Wednesday, January 28, 2009

How to untar in different directory?

The default behaviour of (un-)tar is to extract everything at its original location. Sometimes, it is required to extract/restore to some other location (eg. for comparision or analysis before putting data back to original location). I found that default tar binary provided with Solaris does not provide any option to restore/untar in different location. Hence I needed to use GNU Tar (gtar) for this purpose. In following demo, I will show how to restore in different directory:


Part 1: Creating a tar archive of a directory /tmp/A

# ls -la /tmp/A
total 6
drwxr-xr-x 2 root root 512 Jan 27 12:08 .
drwxrwxrwt 15 root sys 1536 Jan 27 12:12 ..
-rw-r--r-- 1 root root 0 Jan 27 12:08 a
-rw-r--r-- 1 root root 0 Jan 27 12:08 b
-rw-r--r-- 1 root root 0 Jan 27 12:08 c

# tar cvf /dev/rmt/14 /tmp/A
a /tmp/A/ 0 tape blocks
a /tmp/A/a 0 tape blocks
a /tmp/A/b 0 tape blocks
a /tmp/A/c 0 tape blocks

# tar tvf /dev/rmt/14
drwxr-xr-x 0/0 0 Jan 27 12:08 2009 /tmp/A/
-rw-r--r-- 0/0 0 Jan 27 12:08 2009 /tmp/A/a
-rw-r--r-- 0/0 0 Jan 27 12:08 2009 /tmp/A/b
-rw-r--r-- 0/0 0 Jan 27 12:08 2009 /tmp/A/c
===========================================================================
Part 2: Extracting tar archive - to original location (i.e. /tmp/A)

# tar xvf /dev/rmt/14
x /tmp/A, 0 bytes, 0 tape blocks
x /tmp/A/a, 0 bytes, 0 tape blocks
x /tmp/A/b, 0 bytes, 0 tape blocks
x /tmp/A/c, 0 bytes, 0 tape blocks


===========================================================================
Part 3: Extracting tar archive - to Different location (i.e. /tmp/B)
# gtar -C /tmp/B -xvf /dev/rmt/14
/tmp/A/
gtar: Removing leading `/' from member names
/tmp/A/a
/tmp/A/b
/tmp/A/c


# ls -latrR /tmp/B
/tmp/B:
total 8
drwxrwxrwt 14 root sys 1536 Jan 28 10:25 ..
drwxr-xr-x 3 root root 512 Jan 28 10:26 .
drwxr-xr-x 3 root root 512 Jan 28 10:26 tmp

/tmp/B/tmp:
total 6
drwxr-xr-x 2 root root 512 Jan 27 12:08 A
drwxr-xr-x 3 root root 512 Jan 28 10:26 ..
drwxr-xr-x 3 root root 512 Jan 28 10:26 .

/tmp/B/tmp/A:
total 4
-rw-r--r-- 1 root root 0 Jan 27 12:08 a
-rw-r--r-- 1 root root 0 Jan 27 12:08 b
-rw-r--r-- 1 root root 0 Jan 27 12:08 c
drwxr-xr-x 2 root root 512 Jan 27 12:08 .
drwxr-xr-x 3 root root 512 Jan 28 10:26 ..
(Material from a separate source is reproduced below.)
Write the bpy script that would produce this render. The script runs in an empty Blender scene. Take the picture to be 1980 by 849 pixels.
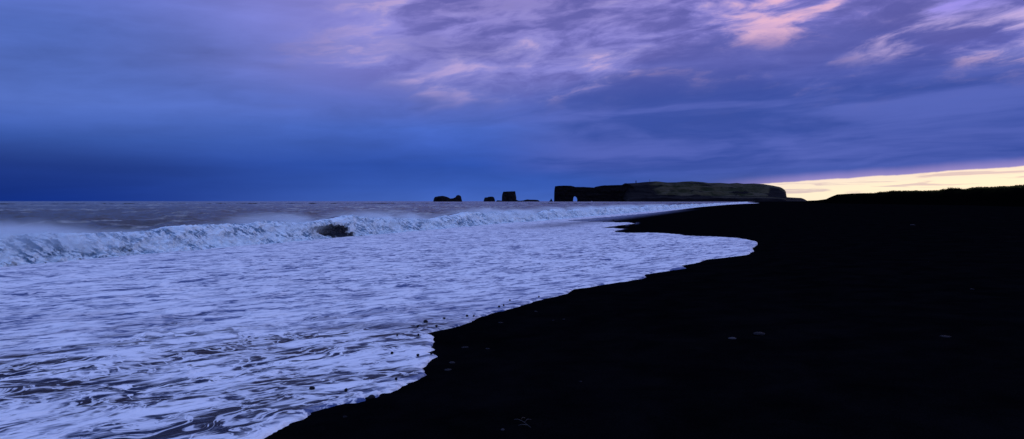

Note: gtar is located at /usr/sfw/bin/gtar in Solaris 9 and Solaris 10.

8 comments:

Ash bansal said...

Excellent job.

Ash bansal said...

excellent job

Unknown said...

its worked perfectly, very good job, thanks

Anonymous said...

Very good.. very useful

Anonymous said...

Good Job Dude.It helped me a lot.

InLoveWIthHills said...

I was trying the same but gtar was not installed. So I had to use pax:

pax -r -s,/tmp,/home/me, -f tarfile.tar

This will change the base directory of extracted files from /tmp to /home/me i.e. a file which would have been extracted to /tmp/A/a would now be extracted to /home/me/A/a. I think /home/me should be pre-existing (haven't tried otherwise).

Anonymous said...

i am trying to untar file in diffrent dir but it wont work for me. no idea what i did wrong.

tar -C /sam -xvf fas.tar
tar: C: unknown function modifier
Usage: tar {c|r|t|u|x}[BDeEFhilmnopPqTvw@[0-7]][bfk][X...] [blocksize] [tarfile] [size] [exclude-file...] {file | -I include-file | -C directory file}...

Unix Geek said...

@Anonymous: I see you used tar while I mentioned "gtar" command to use for this purpose. Hope this helps.